Salvate l’Asmara italiana: il centro storico della città eritrea, costruito tra 1935 e 1941 dai coloni di Benito Mussolini, è stato incluso nella lista dei cento siti storici più a rischio compilata ogni due anni dal World Monument Fund (Wmf). Il Fondo, una istituzione privata americana che in collaborazione con American Express ogni anno punta i riflettori su monumenti in pericolo, ieri a New York ha presentato la sua «top 100», che include anche siti in Italia, tra cui i trulli, e in altre parti del mondo, ad esempio la casa di Hemingway a Cuba, il Cyclorama di Gettysburg, in Pennsylvania, costruito tra 1958 e 1961 per ospitare un dipinto panoramico sulla omonima battaglia della guerra civile. È stato incluso in blocco tutto l'Irak (è la prima volta che nell'elenco viene messo un intero Paese).
«L'Asmara - dice il Wmf - ha una delle più alte concentrazioni del mondo di architettura modernista. Il suo centro urbano rappresentò un ardito tentativo di creare una città ideale basata sugli ideali della pianificazione architettonica», si legge nella motivazione della campagna lanciata ieri per salvare dalle minacce dello sviluppo gli oltre 400 edifici rimasti del periodo della colonizzazione italiana, tra cui lo straordinario teatro disegnato in uno stile eclettico e affreschi Art Nouveau da Oduardo Cavagnari.

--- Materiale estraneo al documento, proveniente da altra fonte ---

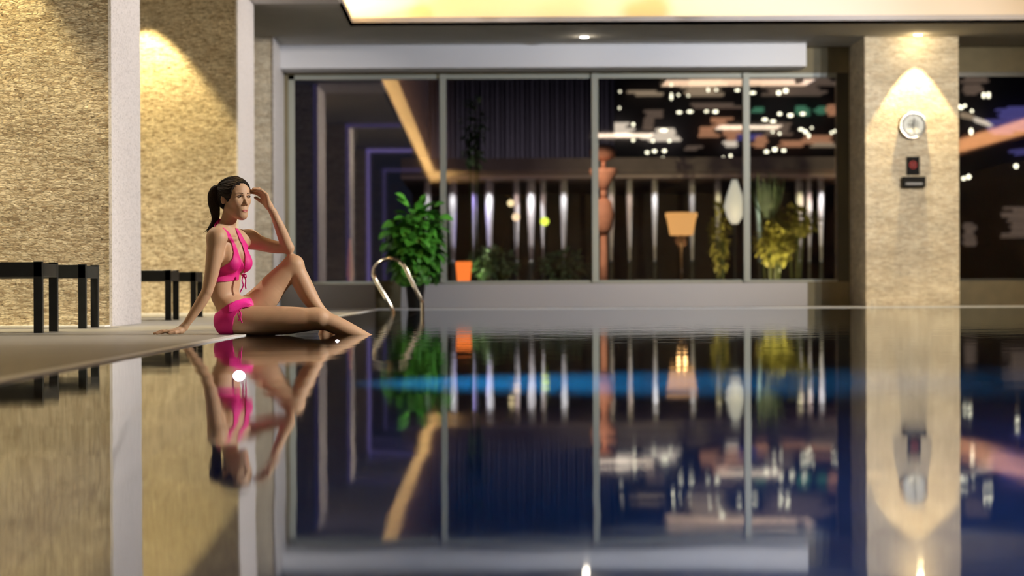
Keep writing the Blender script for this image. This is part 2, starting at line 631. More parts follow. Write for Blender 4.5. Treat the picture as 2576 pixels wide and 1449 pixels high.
# walls
mb = MB()
mb.box(XL - 0.2, XL, Y0, YW, -0.2, ZC)
struct(mb.build('wall_left', M['wall']))
mb = MB()
mb.box(XR, XR + 0.2, Y0, YW, -1.4, ZC)
struct(mb.build('wall_right', M['wall']))
mb = MB()
mb.box(XL, XR, Y0 - 0.4, Y0 - 0.2, -0.2, ZC)
struct(mb.build('wall_near', M['wall']))
WZ0, WZ1 = 0.33, 3.12
WX0 = P(726, 400, YW).x
WX1 = P(2136, 400, YW).x
PX0, PX1 = 4.92, 6.12    # pillar
mb = MB()
mb.box(XL, WX0, YW, YW + 0.2, -0.2, ZC)
mb.box(WX0, XR, YW, YW + 0.2, -0.2, WZ0)
mb.box(WX0, XR, YW, YW + 0.2, WZ1, ZC)
mb.box(WX1, PX1 - 0.2, YW, YW + 0.2, WZ0, WZ1)
struct(mb.build('wall_far', M['dark_wall']))

# stone clad fins along the left side: rough stone front, smooth granite return facing the pool
def fin(n, x1, y0, y1):
    mb = MB()
    mb.box(XL, x1 - 0.02, y0, y1, 0.004, ZC)
    o = struct(mb.build('wall_fin_%d' % n if n > 1 else 'wall_fin', M['stone_near'] if n < 3 else M['stone_pale']))
    mb = MB()
    mb.box(x1 - 0.02, x1, y0 - 0.012, y1, 0.004, ZC)
    mb.build('granite_return', M['granite'], o)
    return o


fin(1, -2.546, 16.65, 18.05)
fin(2, -2.546, 25.3, 27.1)
fin(3, -2.635, 30.75, YW)
fin(4, -2.546, 8.2, 9.6)
fin(5, -2.546, -0.8, 0.6)
fin(6, -2.546, -9.8, -8.4)
# pale ceiling beams from each fin to the tray
mb = MB()
for y0, y1 in ((16.65, 18.05), (25.3, 27.1), (8.2, 9.6), (-0.8, 0.6), (-9.8, -8.4)):
    mb.box(XL, TX0 - 0.001, y0, y1, ZC - 0.015, ZC)
struct(mb.build('ceiling_beam', M['granite']))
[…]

La capitale eritrea, descritta talora come la Miami o la Latina dell'Africa, è il frutto di un esperimento architettonico radicale voluto dal fascismo determinato a costruire in fretta: un progetto urbanistico che non avrebbe probabilmente trovato favore nel più conservatore ambiente culturale europeo.
L'Asmara fu costruita quasi tutta in sei anni, a partire dal 1935, quando un massiccio influsso di coloni nella capitale della regione (la popolazione salì in quel periodo da quattromila a 45mila) rese necessario un drastico intervento urbanistico. «I coloni italiani in Eritrea usarono la città come una tela bianca per progettare e costruire la loro utopia in Africa», ha sostenuto in un libro recente Naigzy Gebremedhin, architetto della Mit e autore di «Asmara: Africa’s Secret Modernist City».
Dal momento che questa tela bianca era così lontana dalla madrepatria, gli architetti italiani ebbero le mani libere per sperimentare: il risultato è un mix eclettico, un cocktail di edifici futuristi come il garage Fiat Tagliero costruito per sembrare un aeroplano, di villini che potrebbero avere il loro posto sul Gianicolo a Roma, di facciate monumentali e austere in puro stile littorio.
L’attenzione sull’Eritrea è stata attirata ieri, ma per altri motivi, anche dall’Ufficio dell'Onu per il coordinamento degli interventi umanitari. Con un comunicato diffuso a Nairobi, l’Ocha ha denunciato il mancato arrivo dei fondi necessari alla sopravvivenza di circa due terzi dei 3,6 milioni di cittadini eritrei.

Sui 157 milioni (114 dei quali solo per cibo) richiesti per l'anno in corso, finora ne sono giunti meno di un terzo.